More recently, a stand-off between Soumaré and the club opened up a vacancy in central midfield and Sanches slotted into his favoured role seamlessly, bullying a succession of hapless opponents with his remarkable alliance of strength, acceleration, dazzling footwork, stamina and creative passing.

“He has the very rare quality of being able to combine technical fluency, notably in attacking areas, with the energy of a pure defensive midfielder,” Lille president Gérard Lopez told L’Équipe earlier this month. “In his current form, he would have played at Bayern.

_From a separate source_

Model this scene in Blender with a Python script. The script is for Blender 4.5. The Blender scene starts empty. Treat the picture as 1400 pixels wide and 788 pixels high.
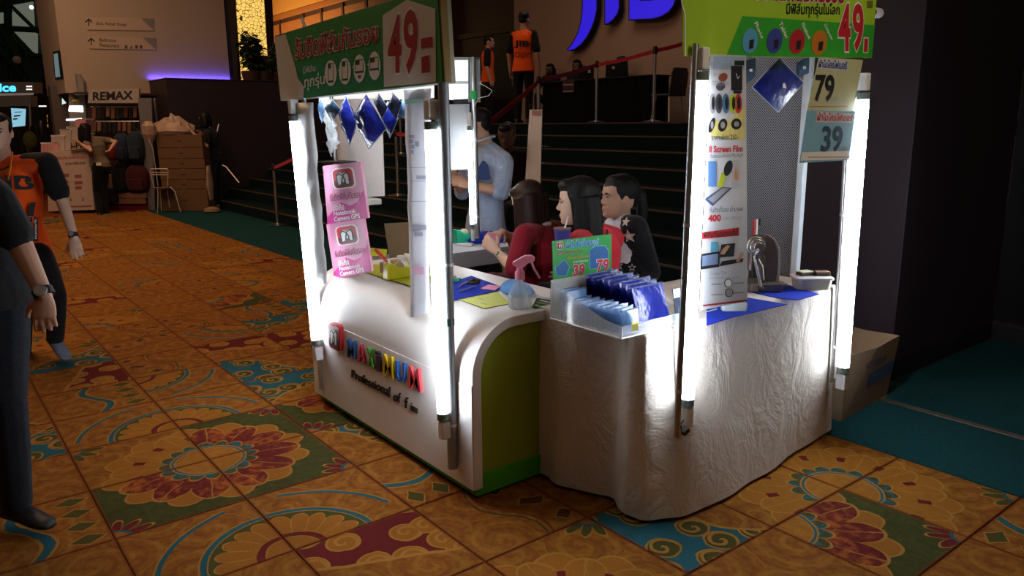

You can’t do without a player like that.”

Sanches has spoken about the importance of “feeling the confidence” of the people around him and has reiterated his desire to get back into the national squad, having been given unexpected encouragement in August when Portugal coach Fernando Santos awarded him a surprise recall (for a pair of Euro 2020 qualifiers against Serbia and Lithuania in which he did not feature).

"I'm getting better and better and I feel better and better,” Sanches said recently. “I feel happy, I have adapted to the club and also to the philosophy of Christophe Galtier. “I came to Lille to play and to show that I am good enough to play for the national team. Of course, I want to be at Euro 2020 and I will work and do my best to get there.”

A lot of water has passed beneath the bridge since an 18-year-old Sanches paraded around the pitch at the Stade de France with a golden European Championship medal around his neck and the silver Henri Delaunay Trophy in his hands. But four years on, 130 miles up the road from the scene of the greatest triumph of his career to date, he has European glory in his sights once again.